LISTED ENTRIES:
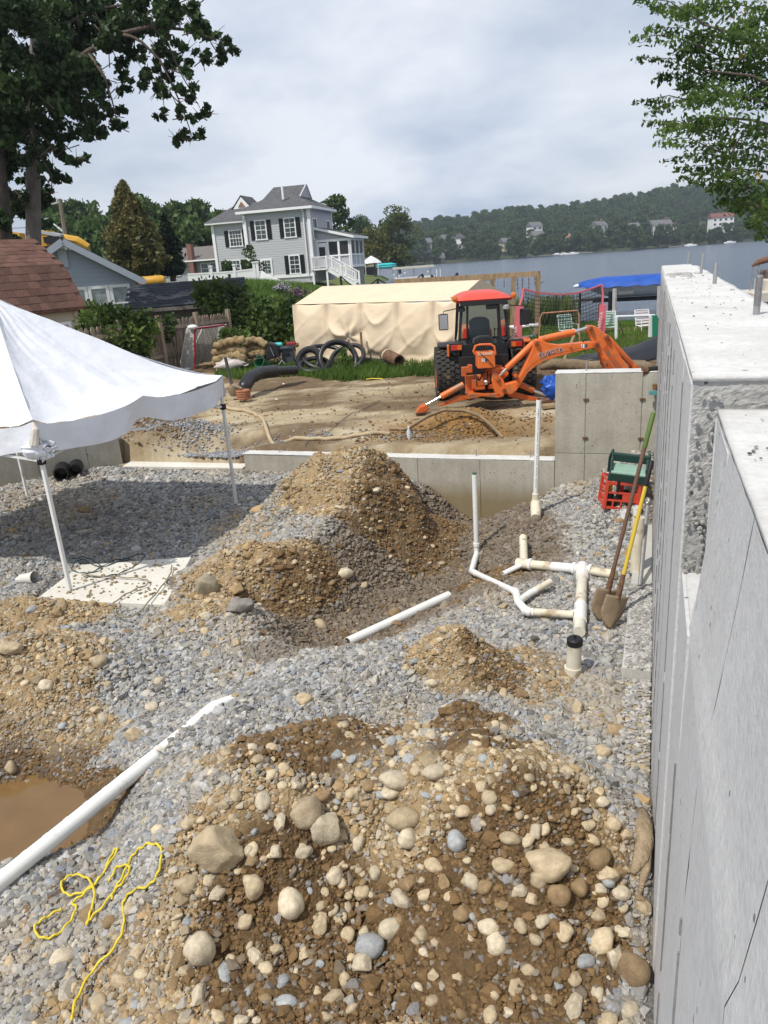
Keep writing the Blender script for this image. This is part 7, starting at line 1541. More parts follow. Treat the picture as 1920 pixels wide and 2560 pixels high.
# lawn
grass('lawn_grass', [(2.6, 13.0, 18.4, 28.6, 56000)], 0, .10, 'mown green lawn running down to the lake', LEAF_GRASS, 43, lambda x, y: np.where((y < 24.3) & (x < 14), np.maximum(yard_h(x, y), land(x, y)), land(x, y)))
grass('grass_strip', [(-4.3, 2.4, 17.8, 21.5, 22000)], 0, .17, 'strip of bright grass along the foot of the tan shelter', LEAF_GRASS, 47, lambda x, y: yard_h(x, y)-1.5*(y < 18.7-.55*x-1.0+.35*np.sin(x*2.3))*(x < 9))
# black silt barrier, log and plank behind the tractor
SILT = M('black plastic sheet', (.013, .013, .015), .35, spec=.5)
sb_ = root('silt_barrier', aty(1500, 880, 17.5), 'sagging black plastic silt barrier behind the tractor arm', 'barrier'); b = MB()
tpx = [(1390, 905, 18.0), (1430, 893, 18), (1480, 884, 17.8), (1540, 876, 17.4), (1590, 862, 17), (1645, 836, 16.5)]; bpx = [(1400, 906, 17.8), (1430, 906, 17.8), (1480, 906, 17.5), (1540, 906, 17.0), (1590, 906, 16.4), (1645, 900, 15.9)]
TT = [aty(*q) for q in tpx]; BB = [aty(*q) for q in bpx]
def sfn(s, t): k = min(4, int(s*5)); f_ = s*5-k; a = TT[k].lerp(TT[k+1], f_); c = BB[k].lerp(BB[k+1], f_); q = a.lerp(c, t); return q+Vector((0, -.12*math.sin(t*math.pi)+.03*float(fbm(s*12, t*4, 1, 2, 3)), .02*float(fbm(s*9, t*3, 1, 2, 8))))
b.grid(sfn, 40, 10); b.build('sheet', SILT, sb_, smooth=True, solid=.01); [MB().tube([TT[i], (TT[i].x, TT[i].y, .3)], .02, 6).build('stake', TIM, sb_) for i in (0, 2, 4)]
lg = root('fallen_log', aty(1460, 912, 17.2), 'muddy log lying in front of the black silt barrier', 'log'); MB().tube([aty(1352, 920, 16.9), aty(1380, 910, 17), aty(1430, 913, 16.9), aty(1480, 917, 16.7), aty(1540, 914, 16.5), aty(1610, 918, 16.2), aty(1640, 925, 16)], [.05, .13, .14, .13, .14, .15, .12], 10).build('trunk', M('muddy bark', (.19, .14, .09), .95, .35, 6, bump=1, bscale=12), lg, smooth=True)
a, c = aty(1436, 838, 17.6), aty(1408, 906, 17.4); tag(MB().beam(a, c, .07, .03).build('wooden_stake', TIM, None), 'leaning wooden stake seen under the tractor boom', 'stake')
# ================================================================== BOATS
BLUE = M('blue boat cover', (.012, .075, .36), .6, .2, 2, bump=.4, bscale=5); HULL = M('cream hull', (.60, .58, .52), .3, .05, 2); YB = 40.0
bA, bB = aty(1452, 735, YB), aty(1660, 728, YB-1.5); bd = bB-bA; bd.z = 0; bl = bd.length; bd.normalize(); bn = Vector((-bd.y, bd.x, 0)); bl += 1.6
boat = root('covered_boat', bA+bd*bl*.5, 'motorboat under a bright blue cover on a lift', 'boat'); zt_ = aty(1480, 713, YB).z; zc = aty(1500, 693, YB).z; zk = aty(1520, 744, YB).z
def hullfn(s, t):                                                # s along from bow, t girth from port gunwale to starboard
    wv = 1.15*min(1, (s*2.6+.02))**.55; keel = zk+(zt_-.05-zk)*max(0, 1-s*3.2)**1.6; a = (t*2-1); y = wv*math.copysign(abs(a)**.75, a); z = keel+(zt_-keel)*abs(a)**2.2
    return bA+bd*(bl*s-.25*(1-s)*(abs(a)**3))+bn*(y+.6)+Vector((0, 0, z-bA.z+bA.z*0))-Vector((0, 0, 0)) if False else Vector(((bA+bd*bl*s+bn*(y+.6)).x, (bA+bd*bl*s+bn*(y+.6)).y, z))
b = MB(); b.grid(hullfn, 30, 20); b.build('hull', HULL, boat, smooth=True)
def covfn(s, t):
    wv = 1.22*min(1, (s*2.8+.12))**.5; a = t*2-1; y = wv*a; top_ = zc-(zc-zt_)*.55*max(0, 1-s*4)**1.5; z = zt_-.10+.03*math.sin(s*40) if abs(a) > .985 else zt_+(top_-zt_)*(1-abs(a)**3)+.03*float(fbm(s*9, t*4, 1, 3, 2))
    q = bA+bd*(bl*s-.15)+bn*(y+.6); return Vector((q.x, q.y, z))
b = MB(); b.grid(covfn, 60, 24); b.build('cover', BLUE, boat, smooth=True)
q = bA+bd*1.9-bn*.56; MB().beam(Vector((q.x, q.y, zt_-.42)), Vector((q.x, q.y, zt_-.40))+bd*.75, .05, .16).build('hull_marking', M('dull grey marking', (.14, .14, .14), .6), boat); MB().ball(Vector((bA.x, bA.y, zt_-.02))+bn*.6-bd*.15, .2, 8, 5, (1.6, 1, .5)).build('bow_cap', WHITE, boat)
lift = root('boat_lift', bA+bd*2.5, 'dark steel boat lift standing in the lake under the covered boat', 'boat lift')
for (s, off) in ((1.5, -.4), (1.5, 1.6), (4.6, -.4), (4.6, 1.6)): q = bA+bd*s+bn*off; MB().tube([(q.x, q.y, -1.4), (q.x, q.y, zk+.35)], .09, 8).build('leg', SHUT, lift)
for s in (1.5, 4.6): q = bA+bd*s+bn*-.4; c = bA+bd*s+bn*1.6; MB().beam((q.x, q.y, zk+.02), (c.x, c.y, zk+.02), .14, .16).build('cross_beam', SHUT, lift)
for off in (.1, 1.1): q = bA+bd*.6+bn*off; c = bA+bd*(bl-.3)+bn*off; MB().beam((q.x, q.y, zk-.12), (c.x, c.y, zk-.12), .16, .14).build('bunk', SHUT, lift)
for (px, y0, y1, Y, lab) in ((1537, 722, 768, 37.5, 'grey mooring pole before the covered boat'), (1649, 716, 765, 37, 'grey mooring pole hard by the long wall end')):
    a, c = aty(px, y0, Y), aty(px, y1, Y); tag(MB().tube([(c.x, c.y, -1.4), a], .11, 8).build('mooring_pole', M('weathered grey pole', (.42, .41, .39), .7, .15, 4), None, smooth='auto'), lab, 'pole')
dkx = root('dock', aty(1420, 752, 42), 'narrow dark dock reaching out to the covered boat', 'dock'); MB().beam(aty(1368, 760, 42), aty(1500, 745, 42), .9, .12).build('deck', M('dark wet planks', (.06, .055, .05), .8, .2, 3), dkx); [MB().tube([aty(x, y, 41.6)+Vector((0, 0, .35)), aty(x, y, 41.6)-Vector((0, 0, 1.0))], .07, 6).build('pile', SHUT, dkx) for x, y in ((1370, 757), (1390, 755), (1410, 752), (1450, 748))]
# low stones breaking the surface
rk = root('rock_reef', aty(1368, 742, 47), 'line of dark stones at the lake surface beyond the net', 'rocks'); b = MB(); rr = random.Random(3)
for i in range(26): q = aty(1335+64*i/26, 743-.10*(i), 48); b.ball((q.x, q.y+rr.gauss(0, .3), LAKE_Z+.02), rr.uniform(.12, .3), 7, 5, (1.4, 1, .7))
b.build('stone', M('dark shore stone', (.07, .065, .06), .8, .3, 4), rk)
# pontoon boat at the right edge
PT = M('beige boat panel', (.55, .50, .42), .5, .06, 3); YP = 33.0
pb_ = root('pontoon_boat', aty(1900, 745, YP), 'beige pontoon boat with a folded brown bimini at the right edge', 'boat'); q0 = aty(1860, 736, YP); q1 = q0+Vector((5.0, -.8, 0)); MB().beam(q0+Vector((0, 0, -.1)), q1+Vector((0, 0, -.1)), 2.2, .45).build('deck', PT, pb_, bevel=.05); MB().tube([q0+Vector((.0, 0, -.48)), q0+Vector((.5, 0, -.5)), q1+Vector((0, 0, -.5))], [.05, .28, .28], 10).build('pontoon', ROD, pb_, smooth='auto')
MB().beam(q0+Vector((.7, .1, .32)), q0+Vector((2.6, -.2, .32)), 1.6, .55).build('seat', PT, pb_, bevel=.08); MB().beam(q0+Vector((.9, .3, .75)), q0+Vector((1.5, .2, .75)), 1.0, .4).build('backrest', M('brown vinyl', (.14, .10, .08), .6), pb_, bevel=.08)
b = MB(); b.tube([q0+Vector((.25, 0, .1)), q0+Vector((.28, 0, 1.15))], .03, 6); b.tube([q0+Vector((.85, 0, .1)), q0+Vector((.5, 0, 1.0)), q0+Vector((.6, 0, 1.25))], .03, 6); b.tube([q0+Vector((1.5, -.1, .6)), q0+Vector((1.8, -.1, .1))], .03, 6); b.build('bimini_frame', ROD, pb_)
MB().tube([q0+Vector((.25, 0, 1.16)), q0+Vector((.5, 0, 1.30)), q0+Vector((1.1, -.05, 1.42)), q0+Vector((2.6, -.3, 1.48))], [.05, .13, .14, .14], 8).build('bimini', M('brown canvas', (.17, .085, .055), .8), pb_); MB().tube([q0+Vector((1.05, 0, 1.4)), q0+Vector((1.5, 0, 3.1))], .012, 4).build('antenna', SHUT, pb_)
pq = aty(1035, 678, 118); pn = root('pontoon_boat', (pq.x, 118, LAKE_Z), 'white canopied pontoon boat moored beyond the timber frame', 'boat'); b = MB(); b.box((pq.x, 118, LAKE_Z+.6), (6, 2.3, .7)); b.build('hull', WHITE, pn); b = MB(); b.box((pq.x-.1, 118, LAKE_Z+2.3), (6.2, 2.4, .3)); b.build('canopy', M('cream canvas', (.62, .58, .48), .7), pn); b = MB(); [b.box((pq.x+sx, 118+sy, LAKE_Z+1.5), (.08, .08, 1.6)) for sx in (-2.5, 0, 2.5) for sy in (-1, 1)]; b.build('frame', ROD, pn)
for (px, lab) in ((1092, 'white marker post standing in the lake, left of a pair'), (1101, 'white marker post standing in the lake, right of a pair')): q = aty(px, 682, 130); tag(MB().tube([(q.x, 130, LAKE_Z-.5), (q.x, 130, LAKE_Z+1.6)], .09, 6).build('marker_post', WHITE, None), lab, 'post')
for i, (px, py) in enumerate(((985, 688), (998, 693), (1012, 684), (955, 694), (1070, 681))):
    q = at(px, py, LAKE_Z); tag(MB().ball((q.x, q.y, LAKE_Z+.12), .22, 8, 5).build('buoy', WHITE, None), 'small white buoy floating off the point', 'buoy', 'white buoys off the point')
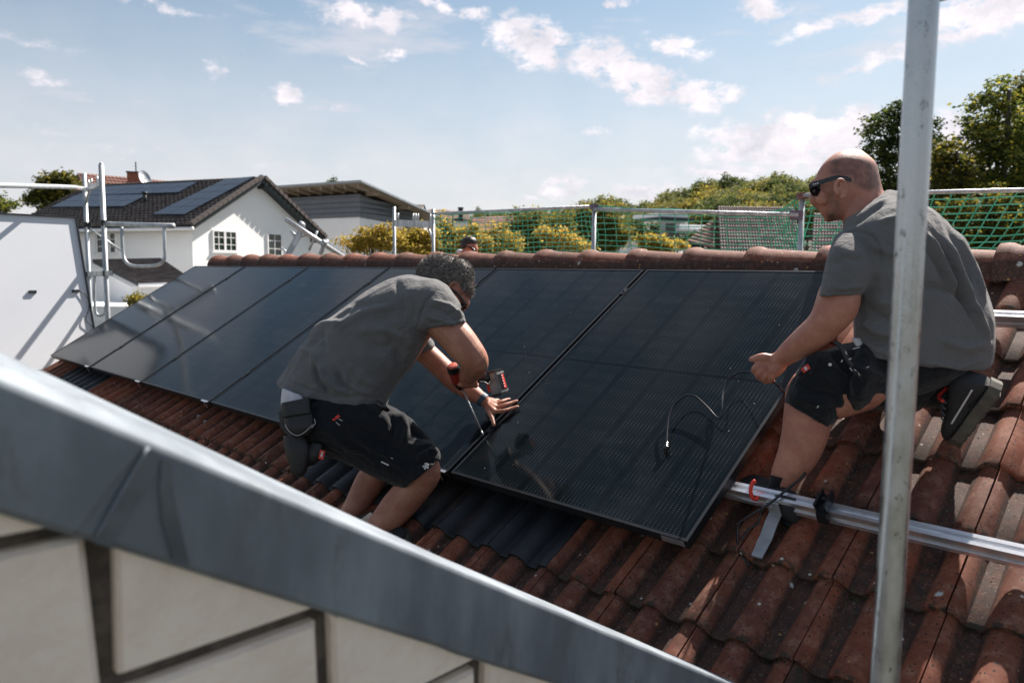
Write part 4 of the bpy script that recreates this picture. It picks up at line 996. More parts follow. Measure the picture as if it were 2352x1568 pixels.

WHAT TO WORK ON: Looking at the material above, count the lines containing the string "pixels" and reply with the count alone.

TASK RESULT: 2